> **Problem statement**
Set down, please, exactly the lines below that run from the line with "Keep writing the" to the line with "o.location = ((bx", both lines included.

— BEGIN Exercise inputs —

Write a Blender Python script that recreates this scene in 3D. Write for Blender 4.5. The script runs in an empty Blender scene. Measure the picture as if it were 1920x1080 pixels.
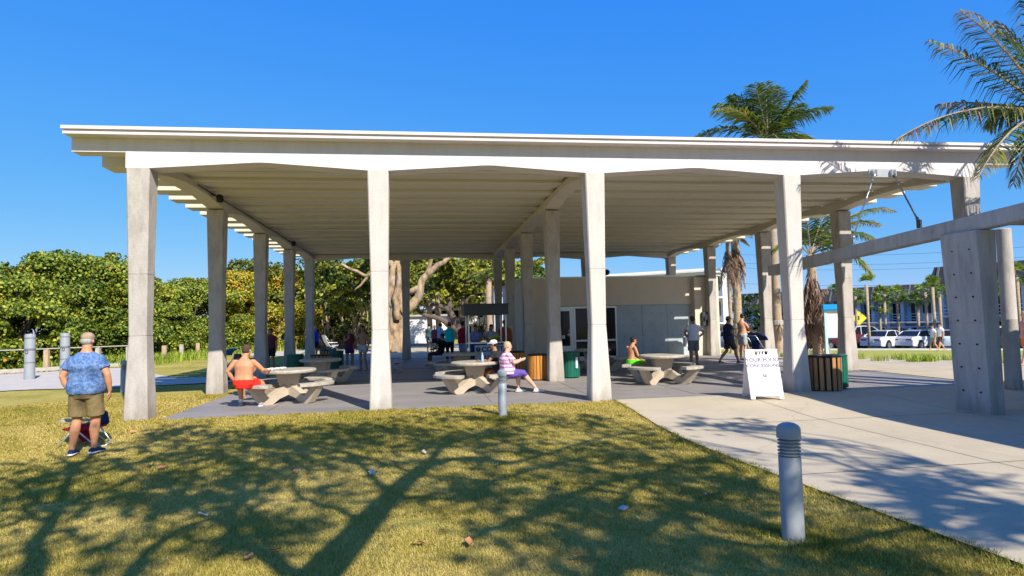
import bpy, bmesh, math, random
import numpy as np
from mathutils import Vector, Matrix
R = math.radians
PI = math.pi
rng = np.random.default_rng(7)
random.seed(7)
C = bpy.context.scene.collection

# ---------------------------------------------------------------- camera, sky, sun, exposure
CAM_H = 1.7
FPX = 1162.4                                   # focal length in pixels of a 1920 wide picture
YAW, PITCH, ROLL = R(8.0569), R(3.1557), R(-1.3436)
_f = np.array([math.sin(YAW)*math.cos(PITCH), math.cos(YAW)*math.cos(PITCH), math.sin(PITCH)])
_r = np.array([math.cos(YAW), -math.sin(YAW), 0.0])
_u = np.cross(_r, _f)
_R = _r*math.cos(ROLL) + _u*math.sin(ROLL)
_U = -_r*math.sin(ROLL) + _u*math.cos(ROLL)
cam = bpy.data.cameras.new('camera')
cam.sensor_width = 36.0
cam.lens = FPX/1920*36.0
cam.clip_end = 2000
cam.clip_start = 0.05
cam_o = bpy.data.objects.new('camera', cam)
C.objects.link(cam_o)
m3 = Matrix(((_R[0], _U[0], -_f[0]), (_R[1], _U[1], -_f[1]), (_R[2], _U[2], -_f[2])))
cam_o.matrix_world = Matrix.Translation((0, 0, CAM_H)) @ m3.to_4x4()
bpy.context.scene.camera = cam_o

SUN_EL, SUN_AZ = R(38.0), R(24.4)              # shadows fall 24.4 degrees left of +Y
S_DIR = np.array([math.sin(SUN_AZ)*math.cos(SUN_EL), -math.cos(SUN_AZ)*math.cos(SUN_EL), math.sin(SUN_EL)])  # towards the sun
world = bpy.data.worlds.new("World")
bpy.context.scene.world = world
world.use_nodes = True
nt = world.node_tree
nt.nodes.clear()
sky = nt.nodes.new('ShaderNodeTexSky')
sky.sky_type = 'NISHITA'
sky.sun_disc = False
sky.sun_elevation = SUN_EL
sky.sun_rotation = math.atan2(S_DIR[0], S_DIR[1])
sky.altitude = 0
sky.air_density = 1.0
sky.dust_density = 0.0
sky.ozone_density = 3.0
hs = nt.nodes.new('ShaderNodeHueSaturation')
hs.inputs['Saturation'].default_value = 1.0
hs.inputs['Value'].default_value = 1.0
bg = nt.nodes.new('ShaderNodeBackground')
bg.inputs['Strength'].default_value = 0.145
wo = nt.nodes.new('ShaderNodeOutputWorld')
# the camera's rendering of a clear winter sky: every channel of the physical sky follows its own tone curve
sp = nt.nodes.new('ShaderNodeSeparateColor'); cb_ = nt.nodes.new('ShaderNodeCombineColor')
nt.links.new(sky.outputs[0], sp.inputs[0])
for ch, (g_, k_) in enumerate(((1.19, 0.194), (0.57, 0.935), (0.06, 4.15))):
    pw = nt.nodes.new('ShaderNodeMath'); pw.operation = 'POWER'; pw.inputs[1].default_value = g_
    ml = nt.nodes.new('ShaderNodeMath'); ml.operation = 'MULTIPLY'; ml.inputs[1].default_value = k_
    nt.links.new(sp.outputs[ch], pw.inputs[0]); nt.links.new(pw.outputs[0], ml.inputs[0]); nt.links.new(ml.outputs[0], cb_.inputs[ch])
nt.links.new(cb_.outputs[0], hs.inputs['Color'])
nt.links.new(hs.outputs[0], bg.inputs[0])
nt.links.new(bg.outputs[0], wo.inputs[0])

sl = bpy.data.lights.new('sun', 'SUN')
sl.energy = 5.0
sl.angle = R(0.53)
sl.color = (1.0, 0.945, 0.85)
so = bpy.data.objects.new('sun', sl)
C.objects.link(so)
so.rotation_euler = Vector(S_DIR).to_track_quat('Z', 'Y').to_euler()
sc = bpy.context.scene
sc.view_settings.view_transform = 'Standard'
sc.view_settings.look = 'None'
sc.view_settings.exposure = 0.5
sc.view_settings.gamma = 1.0
sc.view_settings.use_curve_mapping = False
sc.cycles.max_bounces = 6
sc.cycles.transparent_max_bounces = 6

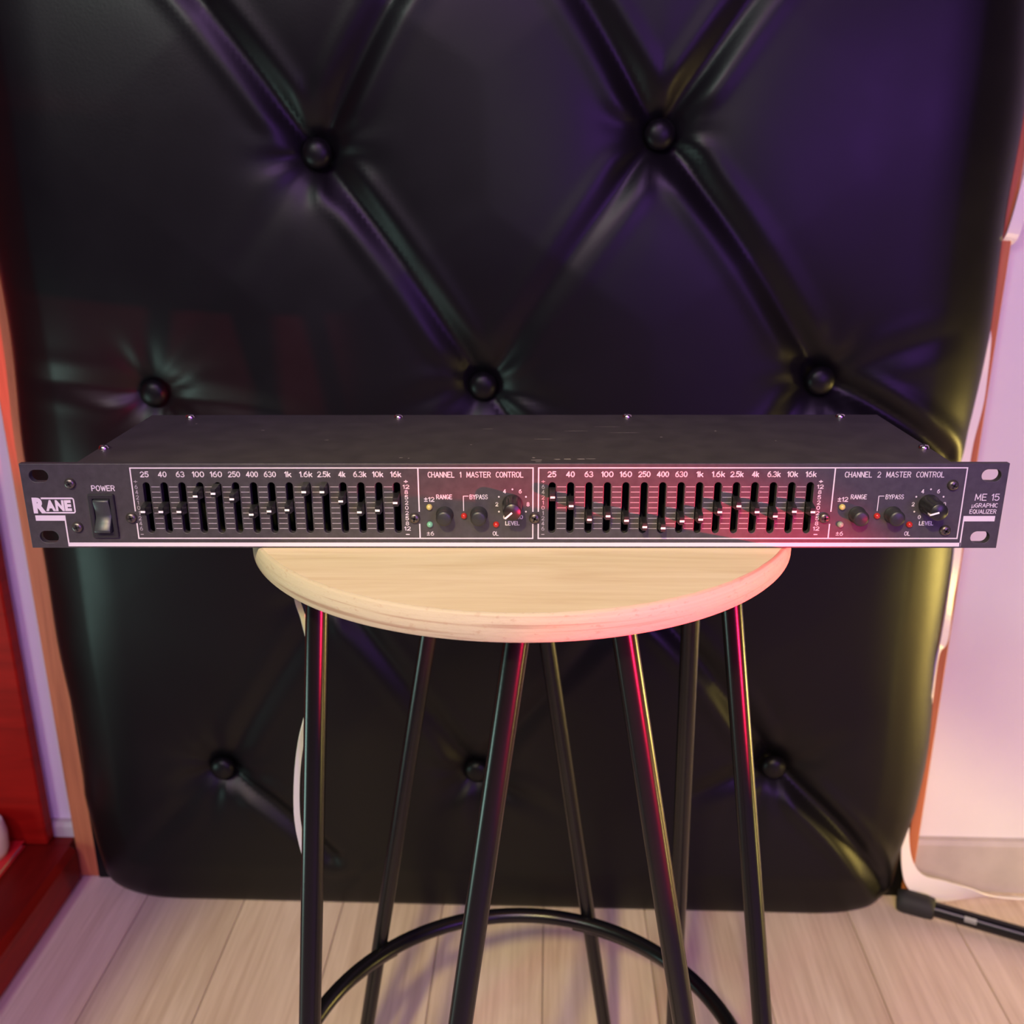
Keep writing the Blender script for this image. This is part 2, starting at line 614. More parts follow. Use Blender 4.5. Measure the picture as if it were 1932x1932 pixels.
xs = axis(XL, XR, 3.2, 4.6)
zs = [ZB] + axis(ZB, ZT, 3.2, 4.6)      # first row closes the underside
rc = 26.0
V, F = [], []
YB = 537.0
for iz, z in enumerate(zs):
    for ix, x in enumerate(xs):
        # rounded outline corners
        X = x
        ez = min(z - ZB, ZT - z)
        ins = 0
        if ez < rc:
            ins = rc - math.sqrt(max(rc * rc - (rc - ez) ** 2, 0))
        tx = (x - XL) / (XR - XL) * 2 - 1
        edge_amp = 3.0 * math.sin(z / 95.0) + 2.0 * math.sin(z / 37.0 + 1)
        if z < -520:
            ins += 0.12 * (-520 - z)
        X = x - ins * tx ** 3 + (edge_amp * abs(tx) ** 9)
        V.append((X, YB - (height(x, z) if iz else 0), z))
nx = len(xs)
for iz in range(len(zs) - 1):
    for ix in range(nx - 1):
        k = iz * nx + ix
        F.append((k, k + 1, k + 1 + nx, k + nx))
b = MB(*ORG[tp.name])
b.add(V, F, 0, True)
# back closure
bn = len(V)
b.add([(XL, YB, ZB), (XR, YB, ZB), (XR, YB, ZT), (XL, YB, ZT)], [(3, 2, 1, 0)])
b.build('padded_face', M['leather'], tp)
b = MB(*ORG[tp.name])
b.bbox(-547, 481, 537.2, 546.5, -648, 646, 1.2)
b.build('backing_board', M['pine'], tp)
q = MB(0, 0, 0)
q.lathe([(11.5, 8), (14.0, 3), (14.2, 0), (13.0, -3.5), (10, -6), (6, -7.4), (2, -8), (0, -8.05)], 28, lambda a, c, h: (a, h, c))
bmesh_btn = q.mesh('tuft_button', M['leather'])
for (bx, bz) in BUT:
    o = bpy.data.objects.new('tuft_button', bmesh_btn)
    COL.objects.link(o)
    o.parent = tp
    po = ORG[tp.name]
    yb = YB - T0 + 8
    o.location = ((bx - po[0]) / 1000, (yb - po[1]) / 1000, (bz - po[2]) / 1000)

# ================================================================== LEFT CABINET
cb = thing('wooden_cabinet', 'dark wooden cabinet in painted red light with low base, cut off by the left edge', 'cabinet', (-800, 500, -FLOOR))
turn(cb)
b = MB(*ORG[cb.name])
b.bbox(-1150, -576, 528, 546, -596, 900, 2)
b.build('back_panel', M['mahogany'], cb)
b = MB(*ORG[cb.name])
b.bbox(-1150, -541.5, 60, 535, -FLOOR, -596, 7)
b.box(-1150, -551, 530, 546, -FLOOR, -597)
b.build('base', M['mahogany_y'], cb)
b = MB(*ORG[cb.name])
b.bbox(-1150, -1130, 60, 528, -596, 900, 2)
b.build('side_panel', M['mahogany'], cb)
# things on the base
bk = thing('red_book', 'bright red flat book lying on the cabinet base at far left', 'book', (-640, 440, -596))
turn(bk)
b = MB(*ORG[bk.name])
b.bbox(-690, -603, 330, 526, -589.5, -588, .4)
b.bbox(-690, -603, 330, 526, -596, -594.5, .4)
b.bbox(-690, -688.5, 330, 526, -596, -588, .4)
b.build('cover', M['red_cover'], bk)
b = MB(*ORG[bk.name])
b.box(-688.4, -606, 333, 523, -594.5, -589.5)
b.build('pages', M['page'], bk)
q = MB(-633, 497, -588)
q.lathe([(0, -588), (22, -588), (25, -580), (26, -560), (23, -544), (20.5, -543), (20.5, -547), (23, -561), (22, -579), (0, -583)], 32,
        lambda a, c, h: (-633 + a, 497 + c, h))
o = fixn(q.build('ceramic_cup', M['pale_ceramic']))
tag(turn(o), 'pale round cup standing on the red book, half cut off by the frame', 'cup')

# ================================================================== STOOL
SX, SY, SR, ST = 4.47, 69.6, 149.0, 13.8
stool = thing('bar_stool', 'round birch plywood stool with black hairpin legs and a foot ring', 'stool', (SX, SY, -FLOOR))
so = ORG[stool.name]
b = MB(SX, SY, -ST)
N = 160


def jr(k, i):
    return 0.16 * math.sin(k * 1.7 + i) + 0.12 * math.sin(k * 3.1 + 2 * i)


prof = [(SR - 1.6, 0), (SR - 0.5, -0.35), (SR, -1.3), (SR, -ST + 1.0), (SR - 0.9, -ST)]
V, F = [], []
for i, (r, h) in enumerate(prof):
    for k in range(N):
        a = 2 * PI * k / N
        rr = r + (jr(k, i) if i < 2 else 0)
        V.append((SX + rr * math.cos(a), SY + rr * math.sin(a), h))
for i in range(len(prof) - 1):
    for k in range(N):
        F.append((i * N + k, (i + 1) * N + k, (i + 1) * N + (k + 1) % N, i * N + (k + 1) % N))
b.add(V, F, 1, True)
b.add(V[:N], [tuple(range(N))], 0)
b.add(V[-N:], [tuple(range(N))[::-1]], 0)
b.build('seat', [M['birch'], M['birch_edge']], stool)
RT, DT, RB, DB, PHI = 97.65, 64.25, 206.7, 29.5, math.radians(-33.63)
RR = 6.2
ZBOT = -FLOOR + RR
for kq in range(4):
    A = PHI + kq * PI / 2
    n = Vector((math.cos(A), math.sin(A), 0))
    t = Vector((-n.y, n.x, 0))
    c = Vector((SX, SY, 0))
    Lh = FLOOR - ST

    def mid(z):
        u = (-ST - z) / (FLOOR - ST)
        return c + n * (RT + (RB - RT) * u) + Vector((0, 0, z)), DT + (DB - DT) * u
    zs_ = [-ST - 2.5 - 20 * k for k in range(31) if -ST - 2.5 - 20 * k > ZBOT + 31]
    zend = zs_[-1]
    left = [tuple(mid(z)[0] + t * mid(z)[1]) for z in zs_]
    right = [tuple(mid(z)[0] - t * mid(z)[1]) for z in zs_]
    hw = mid(zend)[1]
    arc = []
    for k in range(1, 16):
        a = PI * k / 16
        z = zend - (zend - ZBOT) * math.sin(a)
        arc.append(tuple(mid(z)[0] + t * hw * math.cos(a)))
    q = MB(c.x + n.x * RT, c.y + n.y * RT, -ST)
    q.tube(left + arc + right[::-1], RR, 18)
    q.build('hairpin_leg', M['steel_black'], stool)
    # mounting plate under the seat
    q = MB(c.x + n.x * RT, c.y + n.y * RT, -ST)
    Vp = []
    for zz in (-ST, -ST - 3):
        for (s1, s2) in ((-14, -DT - 14), (16, -DT - 14), (16, DT + 14), (-14, DT + 14)):
            p_ = c + n * (RT + s1) + t * s2
            Vp.append((p_.x, p_.y, zz))
    q.add(Vp, [(0, 1, 2, 3), (7, 6, 5, 4), (0, 4, 5, 1), (1, 5, 6, 2), (2, 6, 7, 3), (3, 7, 4, 0)])
    fixn(q.build('mounting_plate', M['steel_black'], stool))
    # arc bracket under the foot ring
    q = MB(c.x + n.x * 160, c.y + n.y * 160, -440)
    pts = []
    for k in range(13):
        a = A - 0.31 + 0.62 * k / 12
        pts.append((c.x + 169 * math.cos(a), c.y + 169 * math.sin(a), -437))
    q.tube(pts, 4.6, 10)
    q.build('ring_bracket', M['steel_black'], stool)
RINGR, RINGZ = 165.0, -429.0
q = MB(SX, SY, RINGZ)
q.tube([(SX + RINGR * math.cos(2 * PI * k / 96), SY + RINGR * math.sin(2 * PI * k / 96), RINGZ) for k in range(96)], 6.2, 16, closed=True)
q.build('foot_ring', M['steel_black'], stool)

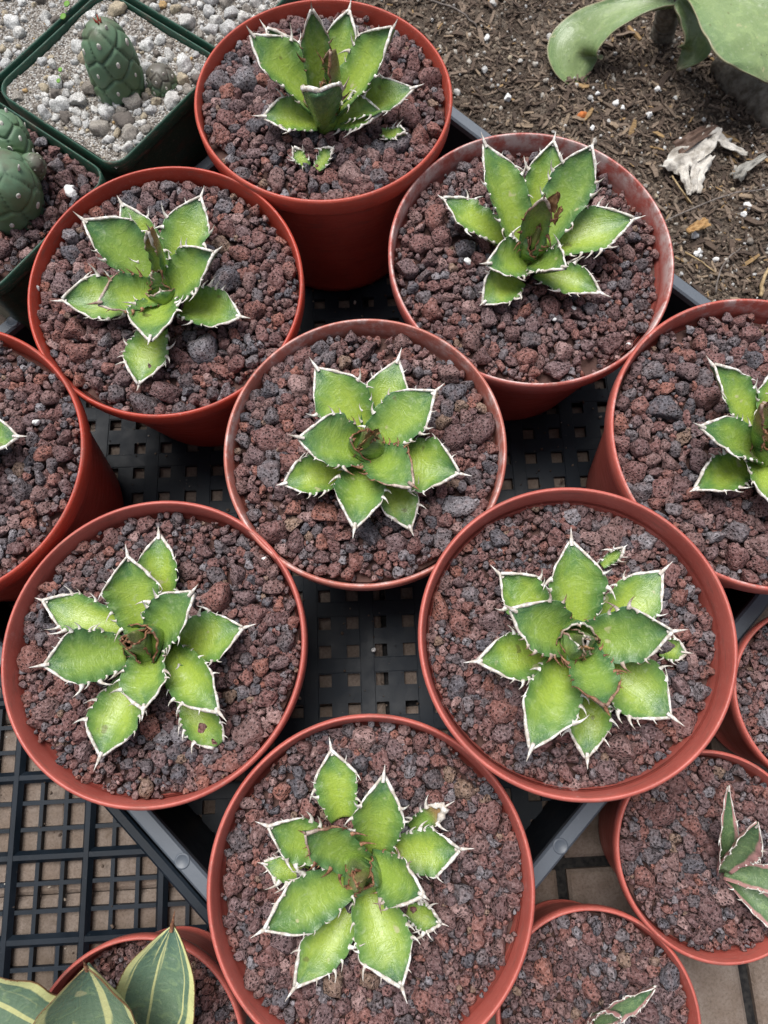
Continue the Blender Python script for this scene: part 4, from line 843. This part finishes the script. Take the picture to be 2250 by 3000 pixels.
        C_[1:-1] = (C_[:-2] + C_[1:-1] * 2 + C_[2:]) / 4; C_ += np.array([[noise.noise(Vector((w * 5, i, k))) * .0012 for k in range(3)] for w in u]); c = C_.mean(0); t_ = MB(); t_.tube(C_, np.linspace(rad, rad * .6, 14), 6); o = t_.build('straw_stalk' if mt == 'straw' else 'twig', M[mt], None, None, c); tag(o, lab, 'straw' if mt == 'straw' else 'twig')
    # paddle plant
    b = at(1440, 45, SZ); e = empty('paddle_plant', tuple(b), 'grey-green succulent with broad paddle leaves in the upper right corner', 'succulent')
    top = at(1442, 5, SZ + .045); top2 = at(1470, -30, SZ + .06)
    pk = dict(mat='paddle', horn=False, spine=0, thick=.006, gut=.10, power=2.6, um=.66, basew=.30, teeth=0)
    def bentleaf(pts, ws, seed, cup=.10):
        P_ = np.array([at(x, y, SZ + h * .001) for x, y, h in pts]); n = len(P_); u = np.linspace(0, 1, 36); t = np.linspace(0, 1, n)
        C_ = np.array([np.interp(u, t, P_[:, k]) for k in range(3)]).T
        for _ in range(10): C_[1:-1] = (C_[:-2] + 2 * C_[1:-1] + C_[2:]) / 4
        w = np.interp(u, np.linspace(0, 1, len(ws)), ws)
        for _ in range(4): w[1:-1] = (w[:-2] + 2 * w[1:-1] + w[2:]) / 4
        T_ = np.gradient(C_, axis=0); nv = 15; G = []; B = []; UV = []
        for i in range(36):
            tt = nrm(T_[i]); s_ = nrm(np.cross(tt, (0, 0, 1))); nn_ = np.cross(s_, tt); dep = C_[i][1] * ST - (C_[i][2] - ZR - CAMH) * CT; hw = w[i] * dep / (FPX / KD) / 2
            if i == 35: hw = .0012
            row = []; bo = []; uvr = []
            for v in np.sin(np.linspace(-1, 1, nv) * math.pi / 2):
                p = C_[i] + s_ * v * hw + nn_ * (cup * hw * v * v + .002 * noise.noise(Vector((u[i] * 3, v * 1.5, seed))) + .0015 * noise.noise(Vector((u[i] * 8, v * 3, seed)))); row.append(p); bo.append(p - nn_ * (.0045 * (1 - abs(v) ** 2.5) * (1 - .6 * u[i]) + .0012)); uvr.append((u[i] * .6, .5 + v * .5))
            G.append(row); B.append(bo[::-1]); UV.append(uvr + uvr[::-1])
        ring = np.concatenate([G, B], 1); mb2 = MB(); mb2.grid(ring - b, UV, close_v=True); m2 = ring.shape[1]; mb2.f += [tuple(range(m2))[::-1], tuple(35 * m2 + j for j in range(m2))]
        return mb2.build('leaf', M['paddle'], e, {'tone': .3, 'seed': seed * .13 % 1, 'brown': .12})
    bentleaf([(1455, -2, 48), (1400, 5, 46), (1330, 30, 38), (1265, 70, 24), (1235, 115, 12), (1248, 165, 3), (1262, 192, -3)], [34, 40, 62, 90, 118, 128, 112, 60, 8], 1)
    bentleaf([(1490, -25, 55), (1560, 5, 62), (1615, 50, 62), (1655, 110, 56), (1668, 180, 46)], [50, 110, 190, 235, 225, 140, 16], 2)
    bentleaf([(1465, -2, 48), (1488, 35, 42), (1505, 75, 32), (1500, 112, 22), (1462, 152, 12)], [36, 50, 66, 84, 80, 46, 6], 3)
    bentleaf([(1480, -25, 60), (1500, -80, 75), (1520, -160, 80)], [60, 120, 170, 160, 30], 4)
    def stem(pts, rads, seed, lab='stem'):
        P_ = np.array([at(x, y, SZ + h * .001) for x, y, h in pts]); u = np.linspace(0, 1, 40); C_ = np.array([np.interp(u, np.linspace(0, 1, len(P_)), P_[:, k]) for k in range(3)]).T; rd = np.interp(u, np.linspace(0, 1, len(rads)), rads) * (1 + .10 * np.abs(np.sin(u * 26)) + .05 * np.sin(u * 61)); t_ = MB(); t_.tube(C_ - b, rd, 16); return t_.build(lab, M['stemgrey'], e)
    M['stemgrey'] = simple('papery_stem', (.10, .085, .065), (.26, .24, .20), 160, .8, .2, .002)
    stem([(1428, 85, -2), (1438, 50, 14), (1445, 15, 36), (1462, -8, 48)], [.0095, .0085, .008, .007], 1)
    stem([(1560, 130, 6), (1610, 175, 8), (1670, 225, 6), (1720, 280, 2)], [.012, .015, .017, .017], 2)

def build_bits():
    wm = tri_mesh('perlite_grain', *stone_shape(3, 821), M['perlite']); r = np.random.default_rng(5)
    for key, x, y, k, lab in [('D', 803, 897, .0036, 'white perlite crumb just behind the heart of the middle agave'), ('D', 768, 842, .0022, 'small white perlite crumb between the two upper leaves of the middle agave'),
            ('B', 1018, 527, .0030, 'white perlite crumb left of the agave in the crusted pot'), ('B', 1010, 566, .0042, 'largest white perlite crumb in the crusted pot, by its lower left leaf'), ('B', 1239, 667, .0028, 'white perlite crumb below the lower right leaf in the crusted pot'),
            ('B', 1358, 745, .0022, 'white perlite crumb near the right rim of the crusted pot'), ('B', 1197, 690, .0018, 'tiny white perlite crumb on the gravel below the crusted-pot agave'), ('C', 79, 623, .0028, 'white perlite crumb at the left rim of the orange-red pot'), ('E', 570, 1209, .0026, 'lone white perlite crumb at the upper right in the pot beside the tray grid'),
            ('H', 78, 912, .0030, 'white perlite crumb above the leaf tip at the left edge')]:
        z = SURF[key](*at(x, y, ZR - .008)[:2]); q = at(x, y, z + .0015); o = link('perlite_grain', wm, None, tuple(q)); o.scale = (k * .8, k * .7, k * .7); o.rotation_euler = tuple(r.uniform(0, 6, 3)); tag(o, lab, 'perlite', 'white perlite crumbs')
    q = at(807, 1404, .0105); o = link('perlite_grain', wm, None, tuple(q)); o.scale = (.0016,) * 3; tag(o, 'tiny white perlite bead on the black tray floor between four pots', 'perlite', 'white perlite crumbs')
    for (x, y, k, lab) in [(152, 412, .0055, 'white and grey pumice lump on the red gravel of the square pot')]:
        q = at(x, y, GZ - .003); o = link('pumice_lump', wm, None, tuple(q)); o.scale = (k * .7, k, k * .6); o.rotation_euler = (.3, .2, .5); tag(o, lab, 'pumice')

build_floor(); spill(); build_pots(); build_agaves(); build_green(); build_soil(); build_bits()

— END Exercise inputs —

> **Solution for this task**
Keep writing the Blender script for this image. This is part 2, starting at line 614. More parts follow. Use Blender 4.5. Measure the picture as if it were 1932x1932 pixels.
xs = axis(XL, XR, 3.2, 4.6)
zs = [ZB] + axis(ZB, ZT, 3.2, 4.6)      # first row closes the underside
rc = 26.0
V, F = [], []
YB = 537.0
for iz, z in enumerate(zs):
    for ix, x in enumerate(xs):
        # rounded outline corners
        X = x
        ez = min(z - ZB, ZT - z)
        ins = 0
        if ez < rc:
            ins = rc - math.sqrt(max(rc * rc - (rc - ez) ** 2, 0))
        tx = (x - XL) / (XR - XL) * 2 - 1
        edge_amp = 3.0 * math.sin(z / 95.0) + 2.0 * math.sin(z / 37.0 + 1)
        if z < -520:
            ins += 0.12 * (-520 - z)
        X = x - ins * tx ** 3 + (edge_amp * abs(tx) ** 9)
        V.append((X, YB - (height(x, z) if iz else 0), z))
nx = len(xs)
for iz in range(len(zs) - 1):
    for ix in range(nx - 1):
        k = iz * nx + ix
        F.append((k, k + 1, k + 1 + nx, k + nx))
b = MB(*ORG[tp.name])
b.add(V, F, 0, True)
# back closure
bn = len(V)
b.add([(XL, YB, ZB), (XR, YB, ZB), (XR, YB, ZT), (XL, YB, ZT)], [(3, 2, 1, 0)])
b.build('padded_face', M['leather'], tp)
b = MB(*ORG[tp.name])
b.bbox(-547, 481, 537.2, 546.5, -648, 646, 1.2)
b.build('backing_board', M['pine'], tp)
q = MB(0, 0, 0)
q.lathe([(11.5, 8), (14.0, 3), (14.2, 0), (13.0, -3.5), (10, -6), (6, -7.4), (2, -8), (0, -8.05)], 28, lambda a, c, h: (a, h, c))
bmesh_btn = q.mesh('tuft_button', M['leather'])
for (bx, bz) in BUT:
    o = bpy.data.objects.new('tuft_button', bmesh_btn)
    COL.objects.link(o)
    o.parent = tp
    po = ORG[tp.name]
    yb = YB - T0 + 8
    o.location = ((bx - po[0]) / 1000, (yb - po[1]) / 1000, (bz - po[2]) / 1000)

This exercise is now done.